-- start --

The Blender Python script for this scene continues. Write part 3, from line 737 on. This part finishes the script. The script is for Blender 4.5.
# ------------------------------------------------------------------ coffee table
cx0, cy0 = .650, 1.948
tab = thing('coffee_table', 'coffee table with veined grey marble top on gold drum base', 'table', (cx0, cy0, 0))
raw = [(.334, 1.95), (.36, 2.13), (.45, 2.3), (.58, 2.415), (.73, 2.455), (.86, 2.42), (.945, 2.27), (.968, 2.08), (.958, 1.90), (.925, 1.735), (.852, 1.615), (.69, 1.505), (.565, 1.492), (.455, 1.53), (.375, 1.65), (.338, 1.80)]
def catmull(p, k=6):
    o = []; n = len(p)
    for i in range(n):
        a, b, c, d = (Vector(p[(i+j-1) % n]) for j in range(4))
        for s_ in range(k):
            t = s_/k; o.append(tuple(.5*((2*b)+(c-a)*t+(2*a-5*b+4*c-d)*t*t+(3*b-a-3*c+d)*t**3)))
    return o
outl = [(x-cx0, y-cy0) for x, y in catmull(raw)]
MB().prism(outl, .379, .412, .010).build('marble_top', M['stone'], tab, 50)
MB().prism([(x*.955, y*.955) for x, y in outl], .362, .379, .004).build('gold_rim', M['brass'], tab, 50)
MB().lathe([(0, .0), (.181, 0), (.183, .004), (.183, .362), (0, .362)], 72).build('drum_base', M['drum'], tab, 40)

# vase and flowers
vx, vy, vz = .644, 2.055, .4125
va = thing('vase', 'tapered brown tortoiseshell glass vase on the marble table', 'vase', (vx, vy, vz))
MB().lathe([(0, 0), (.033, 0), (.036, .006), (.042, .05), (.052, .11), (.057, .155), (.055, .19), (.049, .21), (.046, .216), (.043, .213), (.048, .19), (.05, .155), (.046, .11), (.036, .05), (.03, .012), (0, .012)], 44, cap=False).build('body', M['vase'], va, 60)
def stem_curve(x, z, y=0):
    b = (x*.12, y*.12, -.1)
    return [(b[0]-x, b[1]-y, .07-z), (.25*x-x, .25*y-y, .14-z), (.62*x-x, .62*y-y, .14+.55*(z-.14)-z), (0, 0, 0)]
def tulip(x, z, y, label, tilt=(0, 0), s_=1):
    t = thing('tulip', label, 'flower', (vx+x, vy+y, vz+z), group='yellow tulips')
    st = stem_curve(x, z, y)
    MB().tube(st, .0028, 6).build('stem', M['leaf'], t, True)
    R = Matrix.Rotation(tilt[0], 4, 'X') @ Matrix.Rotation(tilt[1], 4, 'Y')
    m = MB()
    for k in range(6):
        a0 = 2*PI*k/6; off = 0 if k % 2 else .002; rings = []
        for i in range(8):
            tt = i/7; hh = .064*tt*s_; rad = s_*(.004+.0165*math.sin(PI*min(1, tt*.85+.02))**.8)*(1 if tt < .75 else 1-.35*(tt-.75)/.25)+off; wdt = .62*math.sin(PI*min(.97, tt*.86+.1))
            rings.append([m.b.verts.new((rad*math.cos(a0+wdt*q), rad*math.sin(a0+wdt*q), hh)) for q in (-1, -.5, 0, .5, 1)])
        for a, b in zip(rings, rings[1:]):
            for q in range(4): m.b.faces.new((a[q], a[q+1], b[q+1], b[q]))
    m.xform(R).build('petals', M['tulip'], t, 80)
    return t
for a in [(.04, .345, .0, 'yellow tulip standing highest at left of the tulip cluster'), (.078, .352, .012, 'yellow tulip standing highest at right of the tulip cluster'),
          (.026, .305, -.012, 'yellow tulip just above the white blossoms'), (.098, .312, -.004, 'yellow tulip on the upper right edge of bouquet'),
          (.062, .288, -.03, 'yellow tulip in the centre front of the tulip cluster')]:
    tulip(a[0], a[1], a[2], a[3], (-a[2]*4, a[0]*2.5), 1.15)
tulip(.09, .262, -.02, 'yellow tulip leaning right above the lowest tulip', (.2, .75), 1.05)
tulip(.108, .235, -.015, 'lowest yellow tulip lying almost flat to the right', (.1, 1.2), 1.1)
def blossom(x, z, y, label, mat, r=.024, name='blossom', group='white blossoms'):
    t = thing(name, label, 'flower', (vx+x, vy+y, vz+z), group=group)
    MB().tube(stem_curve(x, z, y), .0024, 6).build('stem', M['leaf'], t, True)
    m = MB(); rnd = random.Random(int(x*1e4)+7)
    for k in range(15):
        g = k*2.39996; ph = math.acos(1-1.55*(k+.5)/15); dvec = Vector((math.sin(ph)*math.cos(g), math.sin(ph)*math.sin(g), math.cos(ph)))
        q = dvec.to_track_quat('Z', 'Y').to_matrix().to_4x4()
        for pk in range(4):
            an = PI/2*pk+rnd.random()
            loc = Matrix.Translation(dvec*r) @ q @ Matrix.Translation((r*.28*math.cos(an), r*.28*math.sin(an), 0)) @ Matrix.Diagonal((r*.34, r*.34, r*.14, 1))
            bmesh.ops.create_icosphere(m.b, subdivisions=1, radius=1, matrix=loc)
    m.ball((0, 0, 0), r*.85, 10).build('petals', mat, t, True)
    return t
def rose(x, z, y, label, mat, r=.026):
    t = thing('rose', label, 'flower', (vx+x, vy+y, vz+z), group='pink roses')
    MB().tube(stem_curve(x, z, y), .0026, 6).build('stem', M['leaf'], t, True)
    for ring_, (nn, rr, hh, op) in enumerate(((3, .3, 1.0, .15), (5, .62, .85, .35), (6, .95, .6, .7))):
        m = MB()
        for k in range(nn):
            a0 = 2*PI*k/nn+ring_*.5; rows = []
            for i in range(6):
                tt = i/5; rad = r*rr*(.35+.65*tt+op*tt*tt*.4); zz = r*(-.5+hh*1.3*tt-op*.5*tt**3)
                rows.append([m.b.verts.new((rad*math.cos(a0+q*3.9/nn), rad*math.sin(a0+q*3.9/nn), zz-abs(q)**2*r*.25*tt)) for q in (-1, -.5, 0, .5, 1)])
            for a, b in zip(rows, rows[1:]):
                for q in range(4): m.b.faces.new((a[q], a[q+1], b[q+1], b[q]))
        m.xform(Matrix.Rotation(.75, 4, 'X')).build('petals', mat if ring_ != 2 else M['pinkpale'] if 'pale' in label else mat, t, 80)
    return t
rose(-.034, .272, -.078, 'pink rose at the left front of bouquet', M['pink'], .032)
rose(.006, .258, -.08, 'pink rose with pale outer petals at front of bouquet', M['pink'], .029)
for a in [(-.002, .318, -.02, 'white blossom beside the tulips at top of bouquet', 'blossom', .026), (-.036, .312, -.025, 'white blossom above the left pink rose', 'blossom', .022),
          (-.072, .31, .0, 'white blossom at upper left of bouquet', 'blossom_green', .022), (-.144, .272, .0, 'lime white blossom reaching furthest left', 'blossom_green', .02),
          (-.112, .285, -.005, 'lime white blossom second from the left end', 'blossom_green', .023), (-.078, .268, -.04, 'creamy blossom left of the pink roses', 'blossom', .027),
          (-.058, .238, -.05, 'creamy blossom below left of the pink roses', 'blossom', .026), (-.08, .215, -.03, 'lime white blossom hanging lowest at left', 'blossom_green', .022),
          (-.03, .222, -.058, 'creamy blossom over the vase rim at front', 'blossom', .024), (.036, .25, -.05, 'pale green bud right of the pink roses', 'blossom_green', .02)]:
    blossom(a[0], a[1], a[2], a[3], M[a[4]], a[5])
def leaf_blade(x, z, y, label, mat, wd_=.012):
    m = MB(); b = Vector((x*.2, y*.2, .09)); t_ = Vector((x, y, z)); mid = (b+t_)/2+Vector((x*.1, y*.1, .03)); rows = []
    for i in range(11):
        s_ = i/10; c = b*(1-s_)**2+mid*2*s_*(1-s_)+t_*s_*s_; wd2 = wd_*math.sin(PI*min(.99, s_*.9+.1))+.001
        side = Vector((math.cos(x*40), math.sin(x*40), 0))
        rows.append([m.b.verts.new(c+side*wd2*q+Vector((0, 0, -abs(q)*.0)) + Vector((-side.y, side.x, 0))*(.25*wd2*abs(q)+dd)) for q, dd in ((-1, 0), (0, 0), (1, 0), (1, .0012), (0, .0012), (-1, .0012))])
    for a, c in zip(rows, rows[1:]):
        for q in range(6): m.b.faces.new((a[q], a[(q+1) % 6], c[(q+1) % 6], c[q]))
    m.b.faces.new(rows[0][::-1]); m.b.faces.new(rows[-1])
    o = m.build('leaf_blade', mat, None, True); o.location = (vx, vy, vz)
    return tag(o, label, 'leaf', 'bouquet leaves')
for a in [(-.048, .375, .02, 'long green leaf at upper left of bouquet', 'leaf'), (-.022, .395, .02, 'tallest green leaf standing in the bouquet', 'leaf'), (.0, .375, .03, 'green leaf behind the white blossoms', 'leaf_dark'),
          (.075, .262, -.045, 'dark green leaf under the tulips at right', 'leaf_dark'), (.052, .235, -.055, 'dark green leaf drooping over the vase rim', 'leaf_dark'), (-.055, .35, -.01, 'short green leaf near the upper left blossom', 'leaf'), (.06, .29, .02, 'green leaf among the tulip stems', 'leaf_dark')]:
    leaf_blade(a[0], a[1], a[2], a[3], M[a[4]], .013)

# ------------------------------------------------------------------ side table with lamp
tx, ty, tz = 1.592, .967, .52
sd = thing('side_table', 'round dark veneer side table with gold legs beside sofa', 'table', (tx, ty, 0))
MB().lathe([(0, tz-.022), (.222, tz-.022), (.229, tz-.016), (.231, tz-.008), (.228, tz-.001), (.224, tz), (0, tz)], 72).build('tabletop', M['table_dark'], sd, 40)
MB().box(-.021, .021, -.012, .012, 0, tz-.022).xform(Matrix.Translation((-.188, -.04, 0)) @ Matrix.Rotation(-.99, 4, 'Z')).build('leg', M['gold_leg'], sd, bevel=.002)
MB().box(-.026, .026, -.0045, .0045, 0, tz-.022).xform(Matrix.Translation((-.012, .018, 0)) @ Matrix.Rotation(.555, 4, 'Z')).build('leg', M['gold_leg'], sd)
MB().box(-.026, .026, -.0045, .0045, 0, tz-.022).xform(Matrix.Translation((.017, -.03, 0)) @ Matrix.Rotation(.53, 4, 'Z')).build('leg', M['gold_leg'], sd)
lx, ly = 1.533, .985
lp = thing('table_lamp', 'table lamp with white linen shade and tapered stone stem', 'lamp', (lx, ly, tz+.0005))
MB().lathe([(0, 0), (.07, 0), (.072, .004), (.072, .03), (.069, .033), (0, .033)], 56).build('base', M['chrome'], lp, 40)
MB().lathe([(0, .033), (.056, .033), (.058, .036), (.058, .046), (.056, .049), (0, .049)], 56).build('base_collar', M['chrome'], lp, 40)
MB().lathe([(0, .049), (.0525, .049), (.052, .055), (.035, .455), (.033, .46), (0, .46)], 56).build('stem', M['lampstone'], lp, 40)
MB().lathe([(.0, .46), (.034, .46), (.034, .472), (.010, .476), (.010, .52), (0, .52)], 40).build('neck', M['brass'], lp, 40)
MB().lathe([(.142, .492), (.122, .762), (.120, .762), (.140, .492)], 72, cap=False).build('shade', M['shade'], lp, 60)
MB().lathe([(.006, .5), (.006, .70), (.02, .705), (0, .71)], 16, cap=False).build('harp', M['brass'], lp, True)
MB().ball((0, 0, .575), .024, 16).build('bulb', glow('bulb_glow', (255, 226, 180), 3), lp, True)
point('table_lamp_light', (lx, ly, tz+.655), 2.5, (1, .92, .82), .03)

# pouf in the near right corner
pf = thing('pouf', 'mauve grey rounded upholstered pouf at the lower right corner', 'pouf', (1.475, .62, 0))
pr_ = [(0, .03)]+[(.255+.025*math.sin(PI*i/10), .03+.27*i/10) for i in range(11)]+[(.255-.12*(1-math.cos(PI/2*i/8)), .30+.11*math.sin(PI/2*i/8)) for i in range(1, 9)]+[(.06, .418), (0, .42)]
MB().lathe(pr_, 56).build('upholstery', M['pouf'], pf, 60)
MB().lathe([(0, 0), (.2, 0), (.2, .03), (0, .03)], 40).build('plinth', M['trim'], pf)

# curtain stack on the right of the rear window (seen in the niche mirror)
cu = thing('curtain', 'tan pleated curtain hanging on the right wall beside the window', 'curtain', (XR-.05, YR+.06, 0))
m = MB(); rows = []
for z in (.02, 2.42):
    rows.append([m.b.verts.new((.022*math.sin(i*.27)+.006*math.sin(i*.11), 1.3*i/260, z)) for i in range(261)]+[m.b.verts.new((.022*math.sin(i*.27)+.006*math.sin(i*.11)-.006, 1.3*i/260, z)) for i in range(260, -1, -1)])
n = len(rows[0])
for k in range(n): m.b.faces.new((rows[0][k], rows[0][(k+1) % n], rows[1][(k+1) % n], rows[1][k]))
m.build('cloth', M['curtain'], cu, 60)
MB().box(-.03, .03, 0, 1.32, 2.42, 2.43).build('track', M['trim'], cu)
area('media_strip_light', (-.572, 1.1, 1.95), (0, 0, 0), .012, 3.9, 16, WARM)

-- end --

Return only the lines from the beginning of the material up to and including the line with "M['drum'], tab, 40)", exactly as written.

The Blender Python script for this scene continues. Write part 3, from line 737 on. This part finishes the script. The script is for Blender 4.5.
# ------------------------------------------------------------------ coffee table
cx0, cy0 = .650, 1.948
tab = thing('coffee_table', 'coffee table with veined grey marble top on gold drum base', 'table', (cx0, cy0, 0))
raw = [(.334, 1.95), (.36, 2.13), (.45, 2.3), (.58, 2.415), (.73, 2.455), (.86, 2.42), (.945, 2.27), (.968, 2.08), (.958, 1.90), (.925, 1.735), (.852, 1.615), (.69, 1.505), (.565, 1.492), (.455, 1.53), (.375, 1.65), (.338, 1.80)]
def catmull(p, k=6):
    o = []; n = len(p)
    for i in range(n):
        a, b, c, d = (Vector(p[(i+j-1) % n]) for j in range(4))
        for s_ in range(k):
            t = s_/k; o.append(tuple(.5*((2*b)+(c-a)*t+(2*a-5*b+4*c-d)*t*t+(3*b-a-3*c+d)*t**3)))
    return o
outl = [(x-cx0, y-cy0) for x, y in catmull(raw)]
MB().prism(outl, .379, .412, .010).build('marble_top', M['stone'], tab, 50)
MB().prism([(x*.955, y*.955) for x, y in outl], .362, .379, .004).build('gold_rim', M['brass'], tab, 50)
MB().lathe([(0, .0), (.181, 0), (.183, .004), (.183, .362), (0, .362)], 72).build('drum_base', M['drum'], tab, 40)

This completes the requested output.